◆ **PROBLEM TO WORK ON**:
Go through the data below line by line and count those containing the word "parts". Reply with the count only.

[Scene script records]
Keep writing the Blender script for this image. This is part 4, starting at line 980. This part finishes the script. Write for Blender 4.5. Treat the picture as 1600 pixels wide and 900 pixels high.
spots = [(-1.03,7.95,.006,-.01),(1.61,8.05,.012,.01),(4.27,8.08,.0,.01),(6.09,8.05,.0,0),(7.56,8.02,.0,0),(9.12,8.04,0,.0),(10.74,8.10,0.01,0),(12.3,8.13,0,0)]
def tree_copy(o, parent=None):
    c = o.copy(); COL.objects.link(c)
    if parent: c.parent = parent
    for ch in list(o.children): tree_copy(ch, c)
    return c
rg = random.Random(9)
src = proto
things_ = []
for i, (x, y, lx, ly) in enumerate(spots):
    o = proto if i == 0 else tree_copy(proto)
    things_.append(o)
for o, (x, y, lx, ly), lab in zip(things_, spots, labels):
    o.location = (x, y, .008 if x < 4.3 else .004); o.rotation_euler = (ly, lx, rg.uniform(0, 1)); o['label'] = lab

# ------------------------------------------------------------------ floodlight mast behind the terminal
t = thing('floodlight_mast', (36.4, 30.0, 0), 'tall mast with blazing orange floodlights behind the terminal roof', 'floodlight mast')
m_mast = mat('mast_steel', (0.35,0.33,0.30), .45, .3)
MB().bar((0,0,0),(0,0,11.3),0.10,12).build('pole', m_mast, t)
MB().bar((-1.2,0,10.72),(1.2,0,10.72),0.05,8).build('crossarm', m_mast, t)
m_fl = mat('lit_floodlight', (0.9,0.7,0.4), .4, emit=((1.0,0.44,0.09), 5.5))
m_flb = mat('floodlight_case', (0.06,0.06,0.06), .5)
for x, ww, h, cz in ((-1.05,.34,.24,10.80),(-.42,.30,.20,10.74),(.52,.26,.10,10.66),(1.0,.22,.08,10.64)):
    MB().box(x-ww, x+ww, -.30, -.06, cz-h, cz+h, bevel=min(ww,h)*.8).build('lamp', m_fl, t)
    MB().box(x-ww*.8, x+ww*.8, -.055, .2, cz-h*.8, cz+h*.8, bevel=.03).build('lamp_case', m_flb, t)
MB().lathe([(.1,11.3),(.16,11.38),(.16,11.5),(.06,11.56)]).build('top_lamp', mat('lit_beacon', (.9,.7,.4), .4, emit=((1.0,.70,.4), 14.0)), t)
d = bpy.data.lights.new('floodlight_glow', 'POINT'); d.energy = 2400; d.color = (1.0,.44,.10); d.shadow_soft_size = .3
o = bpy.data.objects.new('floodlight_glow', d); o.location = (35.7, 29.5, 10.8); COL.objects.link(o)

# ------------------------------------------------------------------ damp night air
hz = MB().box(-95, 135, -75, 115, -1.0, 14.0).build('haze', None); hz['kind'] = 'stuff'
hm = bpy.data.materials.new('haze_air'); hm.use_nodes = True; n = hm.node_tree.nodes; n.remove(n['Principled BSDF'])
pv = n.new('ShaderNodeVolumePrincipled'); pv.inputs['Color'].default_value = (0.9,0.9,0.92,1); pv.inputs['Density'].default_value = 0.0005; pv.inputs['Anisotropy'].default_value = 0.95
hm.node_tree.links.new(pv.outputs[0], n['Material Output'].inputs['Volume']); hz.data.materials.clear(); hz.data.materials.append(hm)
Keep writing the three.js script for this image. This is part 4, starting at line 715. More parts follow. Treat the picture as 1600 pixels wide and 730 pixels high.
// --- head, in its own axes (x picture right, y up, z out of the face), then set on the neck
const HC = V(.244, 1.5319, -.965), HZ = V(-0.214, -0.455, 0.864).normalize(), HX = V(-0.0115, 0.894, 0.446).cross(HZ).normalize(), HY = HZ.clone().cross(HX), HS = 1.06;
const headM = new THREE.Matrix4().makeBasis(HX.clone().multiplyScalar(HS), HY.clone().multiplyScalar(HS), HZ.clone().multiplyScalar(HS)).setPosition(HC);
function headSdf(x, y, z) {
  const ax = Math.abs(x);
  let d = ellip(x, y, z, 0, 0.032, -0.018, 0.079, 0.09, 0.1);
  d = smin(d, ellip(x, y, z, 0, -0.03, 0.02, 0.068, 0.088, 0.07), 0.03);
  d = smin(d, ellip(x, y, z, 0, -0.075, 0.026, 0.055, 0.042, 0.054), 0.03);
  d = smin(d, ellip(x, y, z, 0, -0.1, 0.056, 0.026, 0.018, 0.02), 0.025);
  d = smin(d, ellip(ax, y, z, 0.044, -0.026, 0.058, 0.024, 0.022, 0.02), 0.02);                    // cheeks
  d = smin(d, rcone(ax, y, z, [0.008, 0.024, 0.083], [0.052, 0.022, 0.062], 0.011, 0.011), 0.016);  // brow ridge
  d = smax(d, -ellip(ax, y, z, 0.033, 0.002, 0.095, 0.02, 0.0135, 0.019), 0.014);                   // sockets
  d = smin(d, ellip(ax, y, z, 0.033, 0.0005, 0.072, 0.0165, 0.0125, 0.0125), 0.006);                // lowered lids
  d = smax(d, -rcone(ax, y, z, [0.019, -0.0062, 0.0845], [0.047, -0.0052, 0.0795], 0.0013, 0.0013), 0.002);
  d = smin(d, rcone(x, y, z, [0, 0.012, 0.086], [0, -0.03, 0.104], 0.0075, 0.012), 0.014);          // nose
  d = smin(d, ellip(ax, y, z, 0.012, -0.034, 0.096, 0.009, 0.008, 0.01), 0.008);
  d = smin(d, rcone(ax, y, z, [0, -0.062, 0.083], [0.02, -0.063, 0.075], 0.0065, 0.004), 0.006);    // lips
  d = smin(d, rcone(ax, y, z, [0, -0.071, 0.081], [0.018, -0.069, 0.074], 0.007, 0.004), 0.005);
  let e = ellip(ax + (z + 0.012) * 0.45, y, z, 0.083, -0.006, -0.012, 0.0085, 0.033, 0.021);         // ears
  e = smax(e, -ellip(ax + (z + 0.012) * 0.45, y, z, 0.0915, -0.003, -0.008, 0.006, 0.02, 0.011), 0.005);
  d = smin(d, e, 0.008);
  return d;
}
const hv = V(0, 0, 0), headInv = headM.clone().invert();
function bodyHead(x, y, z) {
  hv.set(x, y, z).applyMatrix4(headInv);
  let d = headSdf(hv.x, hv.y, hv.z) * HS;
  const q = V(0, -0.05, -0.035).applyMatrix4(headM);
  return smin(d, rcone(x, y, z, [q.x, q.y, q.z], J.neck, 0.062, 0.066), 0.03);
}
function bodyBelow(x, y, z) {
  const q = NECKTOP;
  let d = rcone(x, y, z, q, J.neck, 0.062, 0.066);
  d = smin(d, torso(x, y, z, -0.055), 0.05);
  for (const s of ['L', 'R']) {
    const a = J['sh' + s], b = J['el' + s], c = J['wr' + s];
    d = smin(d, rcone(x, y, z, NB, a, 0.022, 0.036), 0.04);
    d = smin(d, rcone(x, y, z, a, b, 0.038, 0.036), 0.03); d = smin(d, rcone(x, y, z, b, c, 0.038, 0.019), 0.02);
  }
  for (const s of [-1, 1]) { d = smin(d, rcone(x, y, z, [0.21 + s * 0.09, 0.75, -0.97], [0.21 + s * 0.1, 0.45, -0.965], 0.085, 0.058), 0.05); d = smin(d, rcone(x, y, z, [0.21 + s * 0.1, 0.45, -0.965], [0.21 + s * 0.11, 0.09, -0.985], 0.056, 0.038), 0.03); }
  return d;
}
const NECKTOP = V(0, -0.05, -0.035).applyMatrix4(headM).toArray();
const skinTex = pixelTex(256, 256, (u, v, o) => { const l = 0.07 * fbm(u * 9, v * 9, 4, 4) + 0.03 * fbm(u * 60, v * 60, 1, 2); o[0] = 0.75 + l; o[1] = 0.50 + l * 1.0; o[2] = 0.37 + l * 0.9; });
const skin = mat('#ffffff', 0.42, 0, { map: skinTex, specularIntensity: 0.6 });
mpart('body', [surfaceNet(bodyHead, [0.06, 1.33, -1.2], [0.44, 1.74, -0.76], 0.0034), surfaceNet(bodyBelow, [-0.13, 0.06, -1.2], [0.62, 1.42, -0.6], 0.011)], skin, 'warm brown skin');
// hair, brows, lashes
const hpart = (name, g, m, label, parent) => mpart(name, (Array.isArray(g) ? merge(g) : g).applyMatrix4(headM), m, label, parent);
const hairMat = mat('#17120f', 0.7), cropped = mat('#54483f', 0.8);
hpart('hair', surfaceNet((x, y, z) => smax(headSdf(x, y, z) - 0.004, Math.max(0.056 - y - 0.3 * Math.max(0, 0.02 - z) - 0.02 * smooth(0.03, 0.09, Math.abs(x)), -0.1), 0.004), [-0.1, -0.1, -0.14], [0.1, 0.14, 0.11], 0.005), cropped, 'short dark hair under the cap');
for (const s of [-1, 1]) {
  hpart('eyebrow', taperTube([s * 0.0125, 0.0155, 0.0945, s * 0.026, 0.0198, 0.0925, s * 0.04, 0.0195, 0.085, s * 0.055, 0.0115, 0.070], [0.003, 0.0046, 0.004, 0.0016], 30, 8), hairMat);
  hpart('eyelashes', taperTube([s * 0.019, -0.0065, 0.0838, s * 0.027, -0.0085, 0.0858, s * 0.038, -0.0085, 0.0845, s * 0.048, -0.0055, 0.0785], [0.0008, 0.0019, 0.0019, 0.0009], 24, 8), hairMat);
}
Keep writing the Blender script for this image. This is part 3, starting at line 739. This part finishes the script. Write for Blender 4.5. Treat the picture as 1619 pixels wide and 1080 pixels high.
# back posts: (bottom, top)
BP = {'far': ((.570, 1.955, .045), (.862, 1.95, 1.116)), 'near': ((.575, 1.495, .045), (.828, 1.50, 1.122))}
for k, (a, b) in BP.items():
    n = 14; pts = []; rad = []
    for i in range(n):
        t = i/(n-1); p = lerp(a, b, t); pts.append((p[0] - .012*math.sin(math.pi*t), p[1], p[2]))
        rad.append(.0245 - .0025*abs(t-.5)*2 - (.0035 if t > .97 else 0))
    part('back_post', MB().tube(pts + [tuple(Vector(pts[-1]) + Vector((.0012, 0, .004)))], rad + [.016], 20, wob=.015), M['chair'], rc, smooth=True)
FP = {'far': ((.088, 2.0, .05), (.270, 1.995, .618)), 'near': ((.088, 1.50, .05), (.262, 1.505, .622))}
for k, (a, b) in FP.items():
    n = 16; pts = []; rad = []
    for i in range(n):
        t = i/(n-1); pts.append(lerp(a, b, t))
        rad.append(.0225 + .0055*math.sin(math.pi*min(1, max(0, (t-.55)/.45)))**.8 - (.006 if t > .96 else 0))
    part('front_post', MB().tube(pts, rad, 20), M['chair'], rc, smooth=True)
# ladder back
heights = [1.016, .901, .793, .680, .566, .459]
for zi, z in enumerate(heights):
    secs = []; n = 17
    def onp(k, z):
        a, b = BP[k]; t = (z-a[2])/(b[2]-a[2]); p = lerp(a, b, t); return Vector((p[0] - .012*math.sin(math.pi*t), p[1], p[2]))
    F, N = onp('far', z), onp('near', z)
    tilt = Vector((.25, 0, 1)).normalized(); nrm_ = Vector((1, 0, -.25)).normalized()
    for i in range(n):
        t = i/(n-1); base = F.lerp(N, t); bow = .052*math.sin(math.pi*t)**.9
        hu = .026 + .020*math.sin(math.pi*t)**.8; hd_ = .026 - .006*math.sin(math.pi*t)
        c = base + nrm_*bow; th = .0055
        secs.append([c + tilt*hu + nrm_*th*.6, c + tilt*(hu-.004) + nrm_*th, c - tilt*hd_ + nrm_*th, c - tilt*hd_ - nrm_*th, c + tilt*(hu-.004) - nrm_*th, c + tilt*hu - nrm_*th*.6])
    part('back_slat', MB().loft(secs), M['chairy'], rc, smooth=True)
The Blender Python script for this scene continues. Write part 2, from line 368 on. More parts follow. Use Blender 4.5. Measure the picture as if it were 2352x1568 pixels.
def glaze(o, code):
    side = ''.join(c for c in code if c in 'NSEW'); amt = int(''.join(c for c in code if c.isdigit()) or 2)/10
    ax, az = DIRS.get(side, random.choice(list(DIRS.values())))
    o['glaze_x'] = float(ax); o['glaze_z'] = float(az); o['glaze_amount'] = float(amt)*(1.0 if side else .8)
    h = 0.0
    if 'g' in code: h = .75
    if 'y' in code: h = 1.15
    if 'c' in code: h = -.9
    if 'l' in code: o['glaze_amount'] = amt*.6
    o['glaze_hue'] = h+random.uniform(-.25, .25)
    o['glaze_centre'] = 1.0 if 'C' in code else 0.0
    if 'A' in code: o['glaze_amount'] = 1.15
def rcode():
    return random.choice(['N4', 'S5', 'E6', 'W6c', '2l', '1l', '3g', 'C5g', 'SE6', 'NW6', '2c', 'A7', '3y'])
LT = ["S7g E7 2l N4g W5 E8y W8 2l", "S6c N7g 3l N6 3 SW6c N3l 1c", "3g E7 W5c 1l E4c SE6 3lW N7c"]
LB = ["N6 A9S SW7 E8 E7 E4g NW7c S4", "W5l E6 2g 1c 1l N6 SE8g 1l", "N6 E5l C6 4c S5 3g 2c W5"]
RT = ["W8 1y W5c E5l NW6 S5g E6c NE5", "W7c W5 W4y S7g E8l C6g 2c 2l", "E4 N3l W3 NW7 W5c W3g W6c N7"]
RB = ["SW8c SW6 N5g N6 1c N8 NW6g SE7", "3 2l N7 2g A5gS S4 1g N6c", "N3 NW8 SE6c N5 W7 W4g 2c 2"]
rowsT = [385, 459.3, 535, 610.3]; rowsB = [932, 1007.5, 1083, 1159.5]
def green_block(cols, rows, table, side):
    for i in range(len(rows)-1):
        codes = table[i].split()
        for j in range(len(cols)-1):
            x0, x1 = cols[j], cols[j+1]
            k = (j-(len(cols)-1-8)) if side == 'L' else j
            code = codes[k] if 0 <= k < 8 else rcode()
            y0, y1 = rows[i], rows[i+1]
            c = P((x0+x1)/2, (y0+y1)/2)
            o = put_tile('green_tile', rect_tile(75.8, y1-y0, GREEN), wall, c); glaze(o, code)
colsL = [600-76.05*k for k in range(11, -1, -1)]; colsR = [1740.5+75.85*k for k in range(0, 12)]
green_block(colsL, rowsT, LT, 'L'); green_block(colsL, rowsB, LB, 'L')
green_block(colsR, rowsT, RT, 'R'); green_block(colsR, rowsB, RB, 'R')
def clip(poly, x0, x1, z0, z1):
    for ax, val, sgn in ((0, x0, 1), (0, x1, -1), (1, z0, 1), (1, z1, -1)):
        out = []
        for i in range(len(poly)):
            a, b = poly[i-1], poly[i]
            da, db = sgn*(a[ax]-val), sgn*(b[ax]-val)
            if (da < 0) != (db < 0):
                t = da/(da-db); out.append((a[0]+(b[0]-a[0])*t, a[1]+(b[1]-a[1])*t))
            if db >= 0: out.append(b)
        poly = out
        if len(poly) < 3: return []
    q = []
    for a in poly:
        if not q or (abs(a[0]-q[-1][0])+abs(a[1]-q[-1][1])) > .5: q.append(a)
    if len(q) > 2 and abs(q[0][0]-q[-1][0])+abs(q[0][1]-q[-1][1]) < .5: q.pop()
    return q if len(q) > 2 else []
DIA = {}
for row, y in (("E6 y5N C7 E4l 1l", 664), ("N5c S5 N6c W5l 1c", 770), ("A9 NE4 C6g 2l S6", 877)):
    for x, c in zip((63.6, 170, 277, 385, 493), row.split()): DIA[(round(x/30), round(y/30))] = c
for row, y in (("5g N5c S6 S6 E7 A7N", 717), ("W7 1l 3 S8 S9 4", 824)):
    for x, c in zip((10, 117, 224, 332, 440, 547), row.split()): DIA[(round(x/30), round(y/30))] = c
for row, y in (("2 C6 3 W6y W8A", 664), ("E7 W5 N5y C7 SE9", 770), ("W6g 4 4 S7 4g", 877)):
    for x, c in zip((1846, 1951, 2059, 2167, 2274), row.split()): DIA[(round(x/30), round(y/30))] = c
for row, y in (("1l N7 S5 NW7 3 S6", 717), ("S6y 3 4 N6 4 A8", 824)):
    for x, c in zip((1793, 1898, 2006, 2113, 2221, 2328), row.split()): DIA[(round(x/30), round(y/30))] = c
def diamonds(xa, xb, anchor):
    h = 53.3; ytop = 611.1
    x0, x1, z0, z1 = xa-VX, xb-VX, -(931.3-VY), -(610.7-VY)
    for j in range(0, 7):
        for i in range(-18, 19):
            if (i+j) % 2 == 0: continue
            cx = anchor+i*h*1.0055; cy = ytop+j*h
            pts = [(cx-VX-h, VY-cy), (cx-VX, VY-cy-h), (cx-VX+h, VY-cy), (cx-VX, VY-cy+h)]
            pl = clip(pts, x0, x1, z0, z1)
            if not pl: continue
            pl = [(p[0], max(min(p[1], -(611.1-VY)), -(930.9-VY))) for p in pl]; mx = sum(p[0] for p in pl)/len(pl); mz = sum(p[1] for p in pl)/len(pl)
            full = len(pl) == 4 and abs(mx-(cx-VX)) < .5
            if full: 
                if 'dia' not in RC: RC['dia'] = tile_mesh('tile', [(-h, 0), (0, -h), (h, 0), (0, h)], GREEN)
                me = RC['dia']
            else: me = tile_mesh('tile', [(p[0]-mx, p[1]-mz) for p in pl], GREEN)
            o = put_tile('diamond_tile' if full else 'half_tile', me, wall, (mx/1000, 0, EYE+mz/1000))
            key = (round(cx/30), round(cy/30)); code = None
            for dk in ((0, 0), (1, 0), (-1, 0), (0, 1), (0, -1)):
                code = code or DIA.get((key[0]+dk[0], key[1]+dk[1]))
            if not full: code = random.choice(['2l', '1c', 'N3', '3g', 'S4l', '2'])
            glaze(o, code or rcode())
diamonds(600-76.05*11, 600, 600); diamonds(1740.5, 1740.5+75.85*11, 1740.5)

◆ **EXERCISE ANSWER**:
2